— begin Dataset section —

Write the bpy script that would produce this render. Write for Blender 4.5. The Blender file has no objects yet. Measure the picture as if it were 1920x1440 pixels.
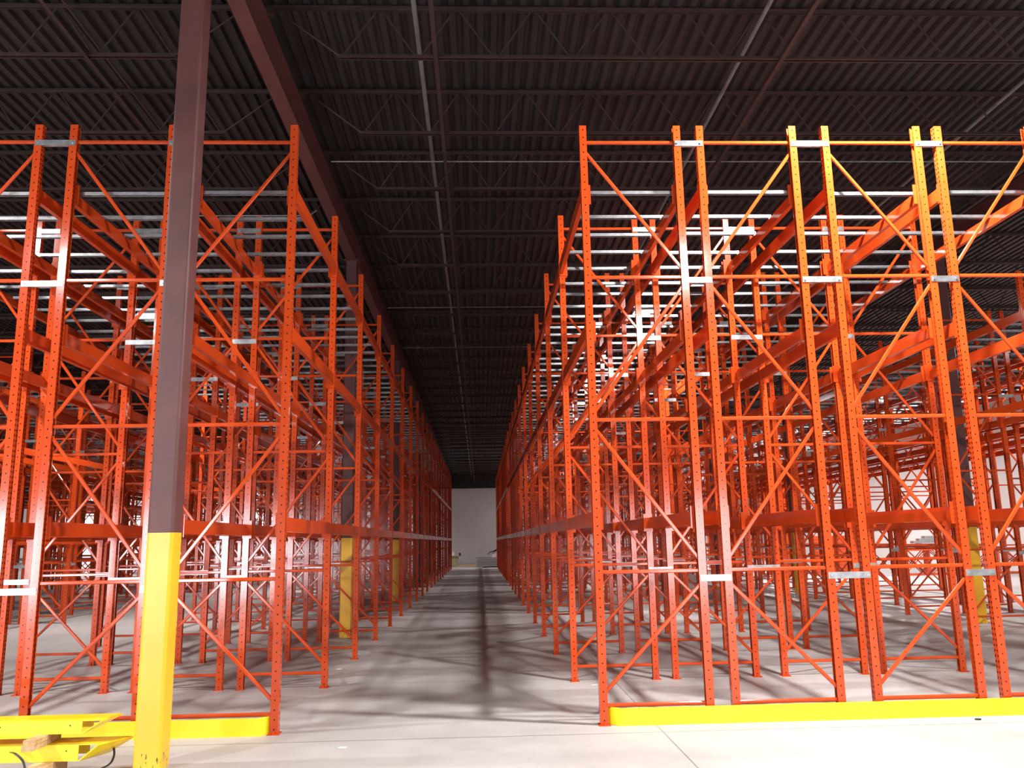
import bpy, math, random
from mathutils import Matrix, Vector
random.seed(7)
SC = bpy.context.scene
COL = SC.collection

# ------------------------------------------------------------------ helpers
def link(name, me, parent=None):
    o = bpy.data.objects.new(name, me); COL.objects.link(o)
    if parent is not None: o.parent = parent
    return o
def tag(o, label=None, cat=None, group=None, kind=None):
    if label: o['label'] = label
    if cat: o['category'] = cat
    if group: o['group'] = group
    if kind: o['kind'] = kind
    return o
def empty(name, loc):
    o = link(name, None); o.location = loc; o.empty_display_size = .2
    return o

class MB:
    def __init__(s): s.v = []; s.f = []; s.m = []
    def add(s, vs, fs, mi=0):
        b = len(s.v); s.v += [tuple(v) for v in vs]
        for f in fs: s.f.append([b+i for i in f]); s.m.append(mi)
    def box(s, x0, x1, y0, y1, z0, z1, mi=0):
        vs = [(x, y, z) for x in (x0, x1) for y in (y0, y1) for z in (z0, z1)]
        s.add(vs, [(0,1,3,2),(4,6,7,5),(0,4,5,1),(2,3,7,6),(0,2,6,4),(1,5,7,3)], mi)
    def prism(s, poly, a, b, axis, mi=0, caps=True):
        """extrude closed 2-D polygon along an axis; poly in the two other axes, in order"""
        n = len(poly); vs = []
        for t in (a, b):
            for (p, q) in poly:
                vs.append({'x': (t, p, q), 'y': (p, t, q), 'z': (p, q, t)}[axis])
        fs = [(i, (i+1) % n, n+(i+1) % n, n+i) for i in range(n)]
        if caps: fs += [tuple(range(n))[::-1], tuple(range(n, 2*n))]
        s.add(vs, fs, mi)
    def bar(s, p, q, w, h, up=(0,1,0), ch=0.0, mi=0, n=0):
        """bar from p to q: width w along 'up', height h across; n>0: round rod of radius w"""
        p = Vector(p); q = Vector(q); d = (q-p).normalized(); u = Vector(up)
        u = (u - d*u.dot(d)).normalized(); t = d.cross(u)
        if n: prof = [(w*math.cos(2*math.pi*i/n), w*math.sin(2*math.pi*i/n)) for i in range(n)]
        elif ch:
            a, b = w/2, h/2
            prof = [(-a+ch,-b),(a-ch,-b),(a,-b+ch),(a,b-ch),(a-ch,b),(-a+ch,b),(-a,b-ch),(-a,-b+ch)]
        else: prof = [(-w/2,-h/2),(w/2,-h/2),(w/2,h/2),(-w/2,h/2)]
        k = len(prof); vs = [e+u*a+t*b for e in (p, q) for (a, b) in prof]
        s.add(vs, [(i, (i+1) % k, k+(i+1) % k, k+i) for i in range(k)] + [tuple(range(k))[::-1], tuple(range(k, 2*k))], mi)
    def path(s, pts, w, h, up=(0,0,1), mi=0):
        for a, b in zip(pts[:-1], pts[1:]): s.bar(a, b, w, h, up, 0, mi)
    def mesh(s, name, mats):
        me = bpy.data.meshes.new(name); me.from_pydata(s.v, [], s.f)
        for m in (mats if isinstance(mats, (list, tuple)) else [mats]): me.materials.append(m)
        for i, p in enumerate(me.polygons): p.material_index = s.m[i]
        import bmesh
        bm = bmesh.new(); bm.from_mesh(me); bmesh.ops.recalc_face_normals(bm, faces=bm.faces); bm.to_mesh(me); bm.free()
        return me
    def build(s, name, mats, parent=None): return link(name, s.mesh(name, mats), parent)
    def merge(s, o, off=(0,0,0)):
        b = len(s.v); s.v += [(v[0]+off[0], v[1]+off[1], v[2]+off[2]) for v in o.v]
        s.f += [[b+i for i in f] for f in o.f]; s.m += o.m

# ------------------------------------------------------------------ materials
def nmat(name):
    m = bpy.data.materials.new(name); m.use_nodes = True
    nt = m.node_tree; b = nt.nodes['Principled BSDF']
    return m, nt, b
def noise_col(nt, b, c0, c1, scale, detail=4, lo=.35, hi=.65, coord='Object'):
    tc = nt.nodes.new('ShaderNodeTexCoord'); n = nt.nodes.new('ShaderNodeTexNoise'); r = nt.nodes.new('ShaderNodeValToRGB')
    n.inputs['Scale'].default_value = scale; n.inputs['Detail'].default_value = detail
    r.color_ramp.elements[0].position = lo; r.color_ramp.elements[1].position = hi
    r.color_ramp.elements[0].color = (*c0, 1); r.color_ramp.elements[1].color = (*c1, 1)
    nt.links.new(tc.outputs[coord], n.inputs['Vector']); nt.links.new(n.outputs['Fac'], r.inputs['Fac'])
    nt.links.new(r.outputs['Color'], b.inputs['Base Color'])
    return tc, n, r
def simple(name, c0, c1, rough=.5, metal=0., scale=3., bump=0., spec=.5):
    m, nt, b = nmat(name); tc, n, r = noise_col(nt, b, c0, c1, scale)
    b.inputs['Roughness'].default_value = rough; b.inputs['Metallic'].default_value = metal
    b.inputs['Specular IOR Level'].default_value = spec
    if bump:
        bp = nt.nodes.new('ShaderNodeBump'); bp.inputs['Strength'].default_value = bump
        n2 = nt.nodes.new('ShaderNodeTexNoise'); n2.inputs['Scale'].default_value = scale*20
        nt.links.new(tc.outputs['Object'], n2.inputs['Vector']); nt.links.new(n2.outputs['Fac'], bp.inputs['Height'])
        nt.links.new(bp.outputs['Normal'], b.inputs['Normal'])
    return m
class NT:
    """tiny math-node writer"""
    def __init__(s, nt): s.nt = nt
    def op(s, o, a, b=None, c=None):
        n = s.nt.nodes.new('ShaderNodeMath'); n.operation = o
        for i, x in enumerate((a, b, c)):
            if x is None: continue
            if isinstance(x, (int, float)): n.inputs[i].default_value = x
            else: s.nt.links.new(x, n.inputs[i])
        return n.outputs[0]

FC = 1.017          # upright centre to centre
OR0, OR1 = (.54, .058, .009), (.59, .070, .012)
M_orange = simple('orange_powder_coat', OR0, OR1, .13, 0, 2.)
M_hole, nt, b = nmat('orange_punched_steel')
b.inputs['Roughness'].default_value = .13
g = NT(nt); tc, nn, rr_ = noise_col(nt, b, OR0, OR1, 2.)
sx = nt.nodes.new('ShaderNodeSeparateXYZ'); nt.links.new(tc.outputs['Object'], sx.inputs[0])
sn = nt.nodes.new('ShaderNodeSeparateXYZ'); nt.links.new(tc.outputs['Normal'], sn.inputs[0])
X, Y, Z = sx.outputs
u = g.op('SUBTRACT', g.op('ABSOLUTE', X), FC/2)
zf = g.op('MULTIPLY', g.op('SUBTRACT', g.op('FRACT', g.op('DIVIDE', Z, .0858)), .5), .0858)
rf = g.op('SQRT', g.op('ADD', g.op('MULTIPLY', u, u), g.op('MULTIPLY', zf, zf)))
mf = g.op('MULTIPLY', g.op('LESS_THAN', rf, .0075), g.op('GREATER_THAN', g.op('ABSOLUTE', sn.outputs[1]), .5))
v = g.op('SUBTRACT', g.op('ABSOLUTE', Y), .019)
zw = g.op('MULTIPLY', g.op('SUBTRACT', g.op('FRACT', g.op('DIVIDE', Z, .0508)), .5), .0508)
rw = g.op('SQRT', g.op('ADD', g.op('MULTIPLY', v, v), g.op('MULTIPLY', g.op('MULTIPLY', zw, zw), .45)))
mw = g.op('MULTIPLY', g.op('LESS_THAN', rw, .0085), g.op('GREATER_THAN', g.op('ABSOLUTE', sn.outputs[0]), .5))
hole = g.op('MAXIMUM', mf, mw)
mx = nt.nodes.new('ShaderNodeMix'); mx.data_type = 'RGBA'
nt.links.new(hole, mx.inputs['Factor']); nt.links.new(rr_.outputs['Color'], mx.inputs['A']); mx.inputs['B'].default_value = (.03, .006, .004, 1)
nt.links.new(mx.outputs['Result'], b.inputs['Base Color'])
M_galv = simple('galvanised_steel', (.34,.36,.37), (.52,.545,.56), .32, .8, 18.)
M_bolt = simple('zinc_bolt', (.5,.5,.52), (.7,.7,.72), .3, .9, 9.)
M_yel = simple('yellow_guard_paint', (.92,.68,.012), (.97,.76,.018), .30, 0, 2.)
M_brown = simple('brown_primer', (.098,.037,.035), (.128,.049,.046), .5, 0, 3., .05)
M_joist = simple('joist_primer', (.032,.018,.017), (.044,.024,.023), .6, 0, 3.)
M_deck = simple('roof_deck_metal', (.018,.017,.0175), (.027,.025,.026), .55, .1, 1.2)
M_dark = simple('dark_steel', (.012,.011,.012), (.022,.02,.02), .6, 0, 4.)
M_pipe = simple('grey_conduit', (.16,.17,.16), (.24,.25,.24), .45, .3, 5.)
M_white = simple('white_fixture', (.7,.7,.7), (.8,.8,.8), .4, 0, 5.)
M_wood = simple('pale_lumber', (.42,.25,.11), (.62,.42,.22), .7, 0, 14., .1)
M_black = simple('black_strap', (.012,.011,.011), (.02,.02,.02), .4, 0, 8.)
M_wall = simple('painted_wall', (.62,.575,.57), (.68,.635,.63), .75, 0, .35, .03)
M_tan = simple('tan_bin', (.34,.31,.19), (.42,.38,.24), .6, 0, 4.)
M_tarp = simple('black_tarp', (.012,.011,.012), (.03,.028,.03), .6, 0, 5.)

# column paint: brown above, yellow chips near the floor
M_colyel, nt, b = nmat('yellow_column_paint')
b.inputs['Roughness'].default_value = .33
g = NT(nt); tc, nn, rr_ = noise_col(nt, b, (.84,.45,.018), (.90,.52,.03), 1.5)
sx = nt.nodes.new('ShaderNodeSeparateXYZ'); nt.links.new(tc.outputs['Object'], sx.inputs[0])
n2 = nt.nodes.new('ShaderNodeTexNoise'); n2.inputs['Scale'].default_value = 1; n2.inputs['Detail'].default_value = 3
mp = nt.nodes.new('ShaderNodeMapping'); mp.inputs['Scale'].default_value = (60, 60, 14)
nt.links.new(tc.outputs['Object'], mp.inputs[0]); nt.links.new(mp.outputs[0], n2.inputs['Vector'])
chip = g.op('MULTIPLY', g.op('GREATER_THAN', n2.outputs['Fac'], .63), g.op('LESS_THAN', sx.outputs[2], .13))
mx = nt.nodes.new('ShaderNodeMix'); mx.data_type = 'RGBA'
nt.links.new(chip, mx.inputs['Factor']); nt.links.new(rr_.outputs['Color'], mx.inputs['A']); mx.inputs['B'].default_value = (.07,.05,.03,1)
nt.links.new(mx.outputs['Result'], b.inputs['Base Color'])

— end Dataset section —

**What is needed:** Transcribe the opening line of the listing above, please, and every line after it through the line with "COL = SC.collection", word for word, without pictures.

**Task answer:**
Write the bpy script that would produce this render. Write for Blender 4.5. The Blender file has no objects yet. Measure the picture as if it were 1920x1440 pixels.
import bpy, math, random
from mathutils import Matrix, Vector
random.seed(7)
SC = bpy.context.scene
COL = SC.collection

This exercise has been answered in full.